Rounding out the 11-man roster are guard Devin Sibley (Knoxville, Tennessee) and power forwards Tremayne Johnson (Los Angeles) and Marvell Waithe (Scarborough, Ont.).

“It was a very difficult decision,” Leslie said of finalizing the roster out of training camp. “It’s a fine line sometimes between two players. It comes down to an accumulation of little things and that’s usually how the decision is made.

“Every player that we have brought into camp did exactly what we thought they could do when we were recruiting and trying to identify players. There were a couple of surprises with a couple players that ended up doing a little bit more than we thought. And that’s always a bonus.”

Leslie wants a quicker start out of the gate this coming season and perhaps a more-experienced lineup would attain that.

The 2018-19 season started in mid-November and the Hurricanes struggled early on. When the calendar flipped to December, they lost four in a row. On Dec. 28 of last year, Halifax was floundering at 6-8 and could only manage a .500 record (12-12) by the end of January.

Undaunted, the Hurricanes pulled off winning streaks of seven in a row and six straight to close out the regular season and finished at 25-15. They pushed the eventual league champion Moncton Magic to the full seven games in the Atlantic Division final. 

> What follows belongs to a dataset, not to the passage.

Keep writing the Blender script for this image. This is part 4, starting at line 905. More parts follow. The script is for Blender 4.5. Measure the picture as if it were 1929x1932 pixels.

But for a team that had played in the previous three league championship finals, the season was considered a letdown.

“We were relatively inexperienced at a number of positions last year particularly early into the season,” Leslie recalled. 

“It took us some time to find that rhythm and find that balance. This group seems to be a more well-rounded team than perhaps we were last year, both in terms of style of play and the type of players that we had.

“We wanted guys who could do many different things. Sometimes last year we had guys who could do one thing very well. But the game is an athletic game; it’s a fast-paced game which trends toward players who can do multiple things. That maybe is the biggest difference between last year and this year.”

The Hurricanes' first home game of the year is on Sunday afternoon against the St. John's Edge.